Note To Self

Putting The U Back In Valuable

In her latest Note To Self, FW editor Emily Brooks writes that we are our most valuable resources and have a duty to protect this.

By Emily J. Brooks

Note To Self

In her latest Note To Self, FW editor Emily Brooks writes that we are our most valuable resources and have a duty to protect this.

By Emily J. Brooks

Like every human with reliable WiFi access, I have a volatile relationship with the internet. It can be a reliable companion one day and a complete pest the next, but like most things in life, it all comes down to perspective. You take what you want from it, and if they are good things, great. They probably should be, because if Beyoncé taught us anything, what choice do we have other than to make lemonade from our lives and win a Grammy for it. And what I am taking from the internet this morning, is a lesson. Because I am an overthinker, and as we’re making lemonade today, I will, for the course of this newsletter, continue to see that as a good thing.

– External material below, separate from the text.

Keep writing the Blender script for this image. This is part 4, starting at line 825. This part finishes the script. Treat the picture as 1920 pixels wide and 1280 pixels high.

The issue of personal data rights being human rights is an issue I am not able to tackle in 600 words, but in her collection of essays Feel Free, Zadie Smith writes, “When a human being becomes a set of data on a website… he or she is reduced. Everything shrinks. Individual character. Friendships. Language. Sensibility. In a way it’s a transcendent experience: we lose our bodies, our messy feelings, our desires, our fears.” It genuinely doesn’t matter who we are, she writes, as long as we make choices. Choices around the photos we like, the people we follow, the articles deemed worthy of our comments, and crucially, the purchases we make. But while personal data reduces us to our choices, and we’re yet to come to a conclusive ethical agreement around what is ‘right’ and ‘wrong’ in this arena, personal data tells us something very important. It tells us our choices matter. They are, in fact, more than just something that matters. They are a valuable resource.